The range anxiety is less and less problematic with EV. The Tesla Roadster 2 already is said to have a range of more than 1.000 km. Add current research in the fields of solid state batteries and super capacitators and you have the possibility to reach those numbers even with less expensive versions of EV. German automakers already calculate that by 2026 electric engines will be cheaper and more capable than their ICE counterpart.

If you go for that easy middle ground like hybrid cars that you suggest, you limit yourself to the local maximum of that solution. Hybrid cars have the same maintenance cost as non hybrid cars and additionally the complexity of balancing both engines. The only saving in maintenance cost is by going full electric. In the same way you might only achieve certain breakthroughs by actually going for full autonomy even if it wont work perfectly for the next decades for all edge cases.

gvkv|6 years ago

The choice is about releasing version 1.0 vs constantly adding features that are better suited for versions 2, 3, 4+. What can be done now, at reasonable cost and technology level? My position is that we could have a system right now that would alleviate traffic congestion and offer greater safety. Advancement on the harder problems comes with real-world experience in the field.

The doing is the learning.

Stryder|6 years ago

Agreed. We can more easily follow the autopilot patterns of commercial flights such that cars can activate autopilot once they have officially entered freeways, and disengages again after exiting.

Doing so can also help spur further investment into the Interstate system, which as an immigrant was one of the best inventions that America had made in creating a higher quality of life than other countries.

Hybrid drivetrains (tiny engines with forced induction and electric motors as a blueprint) plus driver assistance tech is a much brighter near future than trying to wrangle busy city streets and electric charging.

ljm|6 years ago

Could you do it without all or nothing? Mixing self-driving cars with humans means the intelligence has to understand irrational behaviour and has to respond appropriately (speed up rather than slow down, ignore the potential threat, account for traffic behind you), which is sometimes counter-intuitive. And it comes in many ways.
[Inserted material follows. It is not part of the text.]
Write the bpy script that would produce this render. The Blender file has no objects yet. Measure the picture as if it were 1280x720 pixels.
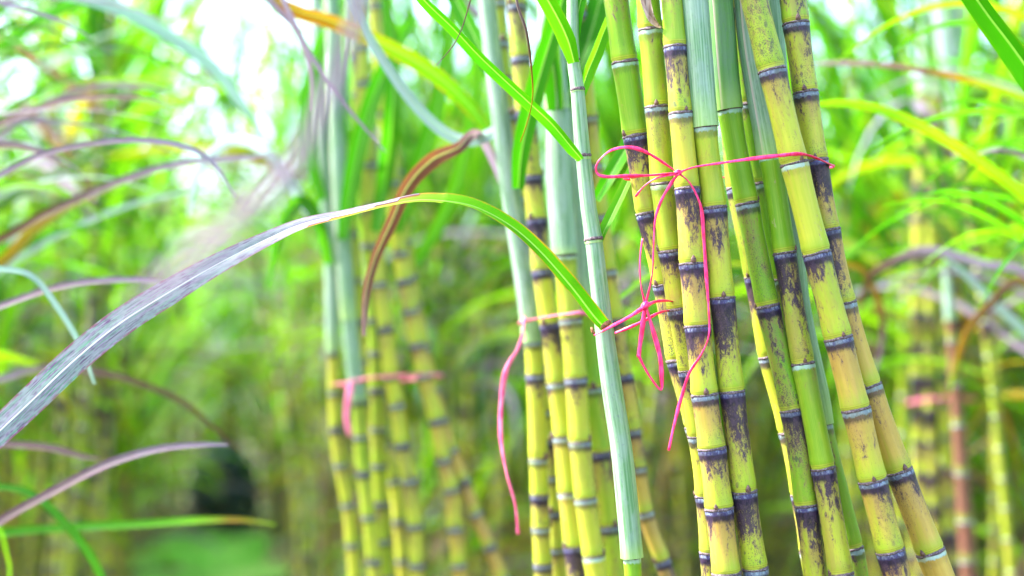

Will a self-driving car know that you don’t pump the brakes when sliding on snow? What about hydroplaning?

If that didn’t exist we wouldn’t have car fatalities or accidents.

gvkv|6 years ago

I don't think any of those examples are edge cases. The first set are normal traffic conditions that in the context of self-driving cars are easy to solve, especially in narrowed conditions such as on a highway. Moreover, mid-range cars already have collision warning and automatic braking systems. As to your example of traction issues, pretty much every modern car that I'm aware of has had computer assisted traction control systems for a while now.

The edge cases that are difficult essentially boil down to entity recognition; unexpected and moving obstacles, road sign changes, traffic light outages or alternate signal pathways and the like. Some of those definitely would require government level coordination which is about a lot more than technology.